Sustainable Industries: Green Buildings on the Rise

Source: Jerry Yudelson, PE, LEED Fellow, Sustainable Industries, December 4, 2011.

Green building will continue its rebound globally in 2012 in spite of ongoing economic difficulties in most developed economies. What we’re seeing is that more people are building green each year, and there is nothing on the horizon that will stop this megatrend or its constituent elements. However, in 2010 and 2011, the continuing slowdown in commercial real estate and the end of federal recovery funding put a crimp in new green building projects.

In putting together my top ten trends for 2012, I’m taking advantage of conversations I’ve had with green building industry leaders in the U.S., Canada, Europe, Asia, the Middle East and Australia during the past year.

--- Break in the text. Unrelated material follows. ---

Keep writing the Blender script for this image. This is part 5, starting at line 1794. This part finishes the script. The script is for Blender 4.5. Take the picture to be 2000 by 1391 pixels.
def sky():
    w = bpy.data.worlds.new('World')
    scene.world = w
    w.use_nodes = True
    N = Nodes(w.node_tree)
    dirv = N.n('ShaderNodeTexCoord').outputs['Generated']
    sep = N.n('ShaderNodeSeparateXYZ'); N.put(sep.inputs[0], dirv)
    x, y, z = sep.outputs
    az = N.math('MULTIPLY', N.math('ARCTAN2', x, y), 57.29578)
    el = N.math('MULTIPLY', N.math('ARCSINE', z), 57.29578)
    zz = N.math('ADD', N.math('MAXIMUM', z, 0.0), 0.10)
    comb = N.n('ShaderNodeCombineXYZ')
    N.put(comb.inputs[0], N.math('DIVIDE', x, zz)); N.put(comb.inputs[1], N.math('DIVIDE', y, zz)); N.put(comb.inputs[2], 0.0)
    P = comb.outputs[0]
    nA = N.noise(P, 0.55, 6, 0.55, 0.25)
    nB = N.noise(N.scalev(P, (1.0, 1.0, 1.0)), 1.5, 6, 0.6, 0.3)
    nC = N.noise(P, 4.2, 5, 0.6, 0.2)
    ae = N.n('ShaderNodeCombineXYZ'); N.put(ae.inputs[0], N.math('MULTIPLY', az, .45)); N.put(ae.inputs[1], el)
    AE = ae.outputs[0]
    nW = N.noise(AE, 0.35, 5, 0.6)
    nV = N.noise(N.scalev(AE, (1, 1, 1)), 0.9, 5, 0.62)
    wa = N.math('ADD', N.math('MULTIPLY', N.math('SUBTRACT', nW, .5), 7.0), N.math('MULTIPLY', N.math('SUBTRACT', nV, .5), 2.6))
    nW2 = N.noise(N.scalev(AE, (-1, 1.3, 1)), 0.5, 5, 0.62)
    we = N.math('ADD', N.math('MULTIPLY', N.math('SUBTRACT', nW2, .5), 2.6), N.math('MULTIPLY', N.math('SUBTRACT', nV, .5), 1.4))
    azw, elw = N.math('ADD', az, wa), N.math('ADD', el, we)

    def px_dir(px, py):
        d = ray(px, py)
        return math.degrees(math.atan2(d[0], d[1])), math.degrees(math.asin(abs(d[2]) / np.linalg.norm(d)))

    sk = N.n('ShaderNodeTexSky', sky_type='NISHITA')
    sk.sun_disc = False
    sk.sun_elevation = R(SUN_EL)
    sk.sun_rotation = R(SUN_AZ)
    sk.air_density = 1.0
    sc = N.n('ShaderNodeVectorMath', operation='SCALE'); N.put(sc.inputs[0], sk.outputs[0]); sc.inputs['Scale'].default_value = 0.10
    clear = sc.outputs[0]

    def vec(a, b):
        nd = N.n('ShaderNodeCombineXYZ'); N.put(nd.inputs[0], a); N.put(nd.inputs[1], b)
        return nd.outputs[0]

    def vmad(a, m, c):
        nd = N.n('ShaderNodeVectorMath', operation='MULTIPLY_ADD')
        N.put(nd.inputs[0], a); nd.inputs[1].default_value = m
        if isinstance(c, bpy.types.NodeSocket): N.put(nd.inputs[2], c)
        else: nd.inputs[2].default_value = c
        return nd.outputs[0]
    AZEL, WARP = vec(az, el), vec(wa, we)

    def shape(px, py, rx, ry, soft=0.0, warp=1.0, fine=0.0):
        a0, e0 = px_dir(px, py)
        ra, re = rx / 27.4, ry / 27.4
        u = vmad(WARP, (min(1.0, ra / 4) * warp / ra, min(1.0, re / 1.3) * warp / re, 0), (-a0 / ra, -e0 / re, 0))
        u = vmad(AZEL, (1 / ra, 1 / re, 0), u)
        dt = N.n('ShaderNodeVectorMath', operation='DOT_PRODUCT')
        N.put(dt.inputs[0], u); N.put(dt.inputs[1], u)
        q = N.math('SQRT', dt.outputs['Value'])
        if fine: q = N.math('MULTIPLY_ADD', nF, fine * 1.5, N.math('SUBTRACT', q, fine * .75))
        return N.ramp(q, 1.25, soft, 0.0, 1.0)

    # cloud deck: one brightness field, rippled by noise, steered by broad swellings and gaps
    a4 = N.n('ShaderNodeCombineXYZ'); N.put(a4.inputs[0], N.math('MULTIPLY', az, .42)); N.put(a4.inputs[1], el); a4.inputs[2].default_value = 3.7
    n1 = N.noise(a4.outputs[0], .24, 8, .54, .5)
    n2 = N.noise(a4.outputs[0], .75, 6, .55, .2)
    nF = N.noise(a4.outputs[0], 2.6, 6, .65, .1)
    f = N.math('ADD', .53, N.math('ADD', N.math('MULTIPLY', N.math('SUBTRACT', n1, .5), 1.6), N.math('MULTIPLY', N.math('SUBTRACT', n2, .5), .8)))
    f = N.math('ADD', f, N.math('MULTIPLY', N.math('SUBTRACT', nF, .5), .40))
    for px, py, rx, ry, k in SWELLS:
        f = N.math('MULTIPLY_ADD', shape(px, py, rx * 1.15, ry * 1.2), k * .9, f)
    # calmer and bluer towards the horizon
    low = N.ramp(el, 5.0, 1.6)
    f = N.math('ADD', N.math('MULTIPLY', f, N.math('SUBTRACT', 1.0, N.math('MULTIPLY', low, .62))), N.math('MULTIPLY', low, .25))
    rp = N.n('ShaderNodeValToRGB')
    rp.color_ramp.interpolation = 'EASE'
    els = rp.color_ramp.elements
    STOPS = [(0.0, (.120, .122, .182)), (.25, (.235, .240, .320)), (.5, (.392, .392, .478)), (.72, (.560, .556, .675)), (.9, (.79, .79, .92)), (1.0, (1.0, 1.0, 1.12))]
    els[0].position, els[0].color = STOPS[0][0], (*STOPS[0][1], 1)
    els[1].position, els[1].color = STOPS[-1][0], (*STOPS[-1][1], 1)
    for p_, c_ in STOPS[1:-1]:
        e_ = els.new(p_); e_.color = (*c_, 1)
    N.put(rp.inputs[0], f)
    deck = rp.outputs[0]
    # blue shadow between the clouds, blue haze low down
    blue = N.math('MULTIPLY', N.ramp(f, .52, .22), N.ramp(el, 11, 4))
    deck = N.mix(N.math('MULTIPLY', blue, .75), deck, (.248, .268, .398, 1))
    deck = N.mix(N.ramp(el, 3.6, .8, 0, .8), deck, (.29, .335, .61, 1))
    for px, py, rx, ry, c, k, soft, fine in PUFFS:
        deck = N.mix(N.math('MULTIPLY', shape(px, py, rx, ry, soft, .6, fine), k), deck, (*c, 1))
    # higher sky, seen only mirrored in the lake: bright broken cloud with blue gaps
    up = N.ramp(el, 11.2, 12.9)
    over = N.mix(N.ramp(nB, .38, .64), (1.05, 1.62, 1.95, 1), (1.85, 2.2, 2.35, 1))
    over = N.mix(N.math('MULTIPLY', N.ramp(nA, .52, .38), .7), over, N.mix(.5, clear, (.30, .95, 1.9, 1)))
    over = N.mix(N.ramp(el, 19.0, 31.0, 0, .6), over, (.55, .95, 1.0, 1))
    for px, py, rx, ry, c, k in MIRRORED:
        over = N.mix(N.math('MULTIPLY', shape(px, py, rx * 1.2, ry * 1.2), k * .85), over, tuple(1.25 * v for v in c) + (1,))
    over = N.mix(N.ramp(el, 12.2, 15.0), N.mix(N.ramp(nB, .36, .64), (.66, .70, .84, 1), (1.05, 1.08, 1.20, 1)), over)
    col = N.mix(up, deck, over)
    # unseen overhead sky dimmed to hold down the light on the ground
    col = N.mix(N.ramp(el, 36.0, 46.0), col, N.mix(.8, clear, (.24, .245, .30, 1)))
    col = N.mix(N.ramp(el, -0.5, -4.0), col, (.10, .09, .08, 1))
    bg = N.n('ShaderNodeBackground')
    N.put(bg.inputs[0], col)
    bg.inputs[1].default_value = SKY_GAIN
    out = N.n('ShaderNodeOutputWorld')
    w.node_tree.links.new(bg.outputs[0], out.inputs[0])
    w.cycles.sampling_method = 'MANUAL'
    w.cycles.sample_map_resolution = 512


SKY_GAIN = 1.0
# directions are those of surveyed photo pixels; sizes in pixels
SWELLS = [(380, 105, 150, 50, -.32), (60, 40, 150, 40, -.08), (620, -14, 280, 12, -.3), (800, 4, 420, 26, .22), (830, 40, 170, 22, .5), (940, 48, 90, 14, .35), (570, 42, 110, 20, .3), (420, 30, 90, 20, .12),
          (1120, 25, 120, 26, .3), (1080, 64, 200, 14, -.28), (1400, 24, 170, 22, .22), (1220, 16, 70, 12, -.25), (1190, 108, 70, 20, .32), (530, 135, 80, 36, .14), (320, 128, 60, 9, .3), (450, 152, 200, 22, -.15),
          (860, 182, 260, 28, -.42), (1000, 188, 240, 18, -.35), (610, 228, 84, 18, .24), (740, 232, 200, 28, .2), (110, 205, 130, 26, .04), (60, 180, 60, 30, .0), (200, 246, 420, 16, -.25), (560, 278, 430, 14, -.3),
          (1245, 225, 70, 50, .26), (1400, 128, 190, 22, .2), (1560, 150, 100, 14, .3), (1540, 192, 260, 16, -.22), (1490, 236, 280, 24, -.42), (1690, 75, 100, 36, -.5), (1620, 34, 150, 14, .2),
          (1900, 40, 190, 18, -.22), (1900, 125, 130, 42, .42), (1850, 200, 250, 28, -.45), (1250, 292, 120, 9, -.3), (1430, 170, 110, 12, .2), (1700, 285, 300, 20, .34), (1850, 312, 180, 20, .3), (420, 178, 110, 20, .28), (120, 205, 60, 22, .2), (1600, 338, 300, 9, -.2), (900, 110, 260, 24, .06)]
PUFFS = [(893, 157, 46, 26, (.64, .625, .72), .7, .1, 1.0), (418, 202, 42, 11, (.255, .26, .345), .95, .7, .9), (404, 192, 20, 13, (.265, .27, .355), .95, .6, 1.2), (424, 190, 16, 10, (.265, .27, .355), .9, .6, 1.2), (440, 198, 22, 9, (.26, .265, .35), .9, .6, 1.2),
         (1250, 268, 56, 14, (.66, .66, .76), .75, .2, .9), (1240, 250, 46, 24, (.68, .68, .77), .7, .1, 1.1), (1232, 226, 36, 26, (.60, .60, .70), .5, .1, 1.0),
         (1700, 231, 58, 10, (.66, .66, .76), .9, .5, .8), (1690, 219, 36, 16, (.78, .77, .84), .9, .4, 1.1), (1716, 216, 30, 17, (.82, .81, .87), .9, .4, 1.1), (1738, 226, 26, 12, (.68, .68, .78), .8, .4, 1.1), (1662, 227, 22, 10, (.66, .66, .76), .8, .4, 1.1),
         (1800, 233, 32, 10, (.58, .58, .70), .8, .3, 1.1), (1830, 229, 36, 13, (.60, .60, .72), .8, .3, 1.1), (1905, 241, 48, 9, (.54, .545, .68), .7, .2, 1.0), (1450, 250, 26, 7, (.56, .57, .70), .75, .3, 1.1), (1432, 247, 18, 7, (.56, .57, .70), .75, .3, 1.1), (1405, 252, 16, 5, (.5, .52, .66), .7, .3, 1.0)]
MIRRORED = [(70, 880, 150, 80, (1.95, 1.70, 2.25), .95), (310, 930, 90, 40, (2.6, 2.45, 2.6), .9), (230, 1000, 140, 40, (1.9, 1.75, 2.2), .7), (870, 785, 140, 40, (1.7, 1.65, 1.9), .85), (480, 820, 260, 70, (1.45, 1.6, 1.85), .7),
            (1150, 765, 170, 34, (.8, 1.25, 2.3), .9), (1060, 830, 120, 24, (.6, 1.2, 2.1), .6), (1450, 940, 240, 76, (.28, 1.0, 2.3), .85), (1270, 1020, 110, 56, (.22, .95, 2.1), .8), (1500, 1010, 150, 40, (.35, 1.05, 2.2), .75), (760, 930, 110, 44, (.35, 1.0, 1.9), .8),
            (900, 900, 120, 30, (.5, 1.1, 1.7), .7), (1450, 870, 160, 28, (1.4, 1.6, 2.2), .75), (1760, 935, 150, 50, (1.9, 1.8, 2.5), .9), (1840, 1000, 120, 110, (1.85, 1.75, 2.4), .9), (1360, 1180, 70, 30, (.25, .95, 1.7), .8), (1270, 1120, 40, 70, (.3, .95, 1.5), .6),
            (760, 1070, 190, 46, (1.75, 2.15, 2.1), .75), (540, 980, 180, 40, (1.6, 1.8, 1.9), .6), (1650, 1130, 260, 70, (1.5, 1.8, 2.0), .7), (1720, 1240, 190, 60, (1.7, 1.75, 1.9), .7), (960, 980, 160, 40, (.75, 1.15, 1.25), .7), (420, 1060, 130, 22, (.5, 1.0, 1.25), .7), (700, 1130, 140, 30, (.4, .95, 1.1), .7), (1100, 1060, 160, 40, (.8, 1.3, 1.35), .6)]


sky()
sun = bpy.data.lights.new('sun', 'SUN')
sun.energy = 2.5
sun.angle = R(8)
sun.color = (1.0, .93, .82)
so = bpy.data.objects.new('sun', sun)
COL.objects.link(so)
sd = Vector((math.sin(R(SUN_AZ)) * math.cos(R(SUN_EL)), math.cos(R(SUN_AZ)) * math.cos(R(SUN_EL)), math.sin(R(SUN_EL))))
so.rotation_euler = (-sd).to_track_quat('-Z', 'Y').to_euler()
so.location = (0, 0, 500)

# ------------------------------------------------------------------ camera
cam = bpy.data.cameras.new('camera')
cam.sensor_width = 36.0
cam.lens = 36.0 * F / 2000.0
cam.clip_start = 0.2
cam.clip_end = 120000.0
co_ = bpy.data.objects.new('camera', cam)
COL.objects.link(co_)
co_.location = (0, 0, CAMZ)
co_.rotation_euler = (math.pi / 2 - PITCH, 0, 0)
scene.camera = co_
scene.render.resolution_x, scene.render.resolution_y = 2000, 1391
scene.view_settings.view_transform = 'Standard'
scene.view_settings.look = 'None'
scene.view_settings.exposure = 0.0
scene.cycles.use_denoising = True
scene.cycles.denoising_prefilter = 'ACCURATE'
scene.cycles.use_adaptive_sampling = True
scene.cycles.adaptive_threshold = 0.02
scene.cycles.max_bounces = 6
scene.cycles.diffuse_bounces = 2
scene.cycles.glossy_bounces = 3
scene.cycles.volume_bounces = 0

  1. Green building in North America will rebound in 2012, using new LEED project registrations as a proxy for this growth. The reduction in commercial real estate construction has not been offset by other sectors such as government construction, which has continued to falter, and so the growth rate of new green building projects fell dramatically in 2010 and 2011. Even so, in 2011, LEED in new construction accounted for about 20 percent of all put-in-place space, with domestic LEED project registrations up almost 40 percent vs. depressed 2010 levels. However, we see faster growth in green retrofits and notice that ongoing college and university projects and NGO activity are serving to backstop the fall in commercial and governmental construction. In addition, LEED growth has been and will be rapid in China and other fast-growing economies.
  2. Green building will continue to benefit from the Obama administration’s strengthened focus on greening the executive branch, with its commitment to a minimum of LEED Gold for all federal projects and focus on major energy-efficiency renovations.
  3. The focus of the green building industry will continue its switch from new building design and construction to greening existing buildings. One fast-growing LEED rating system during the past two years has been LEED for Existing Buildings Operations and Maintenance (LEED-EBOM), with cumulative floor area in certified projects now greater than in new construction, and I expect this trend to pick up even more in 2012. My book, Greening Existing Buildings, documents the strategic and tactical components of this trend. One driver of this megatrend is that “green” buildings have rents and asset prices that are significantly higher than those documented for conventional office space, according to a recent major academic research study on commercial buildings in the U.S. and Europe.
  4. Awareness of the coming global crisis in fresh water supply will increase, leading building designers, owners and managers to take further steps to reduce water consumption in buildings by using more conserving fixtures, rainwater recovery systems and innovative new onsite water technologies. My recent book, Dry Run: Preventing the Next Urban Water Crisis, shows how this is being done in green buildings all over the world.